A "picture" of a topology is the lattice of open sets with union and intersection given by join and meet. The axioms tell you that arbitrary unions are open, so the lattice goes "up" as far as you want (up to the entire space). Only finite intersections are guaranteed open, so it becomes interesting to determine how far "down" one can go -- what sorts of sets are the finite intersections of given open sets. This leads to finding bases (or subbases), a distinguished collection whose members are sufficient to generate the entire lattice. This does not give you any intuition of the space as a chunk of $\mathbb{R}^n$, but with practice, you eventually develop a sort of double vision: chains in the lattice correspond to nested sets in the space and one can move back and forth between these two points of view easily.
There are other ways of doing this, though I stand by my first statement -- it depends on how the space/topology is given what is the "best" way to visualize it.

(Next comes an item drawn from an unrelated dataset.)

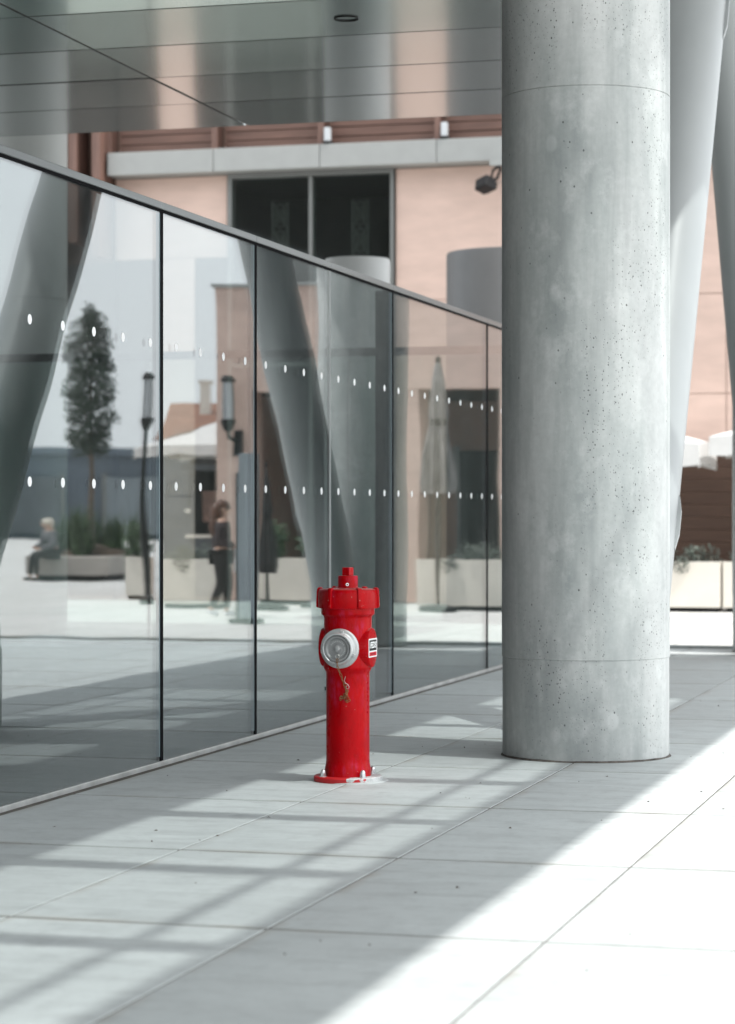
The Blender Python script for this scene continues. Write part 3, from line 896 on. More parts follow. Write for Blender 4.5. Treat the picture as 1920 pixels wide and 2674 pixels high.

If you start with a metric space $X$, then you define the open sets in $X$ to be those $U\subseteq X$ satisfying that for all $x\in U$ there exists $\varepsilon >0 $ such that $B_\varepsilon (x)\subseteq U$. The reason we are interested in open sets (and their complements, known as closed sets) is due to various elementary theorems of metric spaces which I assume you've seen (otherwise I will just say that the open sets allow to precisely capture the notion of continuity). It is quite easy to prove that the open sets in a metric space are closed under finite intersections and under arbitrary unions.
Now, by analysing proofs one discovers that some of the theorems we like can actually be stated in terms of open/closed sets only, and the proof can be obtained only by using the properties of open sets mentioned above. That means that if one is in a situation that you start with a metric space, note what the open sets are, and then suffer from amnesia whereby you totally forget what the metric was, you can still do quite a lot with the remaining 'space'. Of course, amnesia is not the reason for this, rather we realise that the metric information can be forgotten as long as one remembers the open sets, at least for some purposes (loosely speaking, those related to continuity). So at this level it's a game - there is a metric, but we pretend to only have the open sets it produces, and we see what we can still do with it.
Now, we change the setting. What if there really is no metric at all, only a bunch of subsets which are closed under finite intersections and arbitrary unions? Well, then this is a topology and the resulting thing is a topological space, which you can think of as the result of forgetting some metric that led to these open sets. This turns out to be extremely useful.
Now here is the nice thing. Any topological space is in fact coming from a metric, if one slightly generalises what metric means. The details of this is in Flagg's paper "Quantales and continuity spaces". The bottom line then is that any topology arises as the collection of open sets for some $V$-valued metric space. So you can really think of a topology as the result of temporary amnesia, forgetting the metric.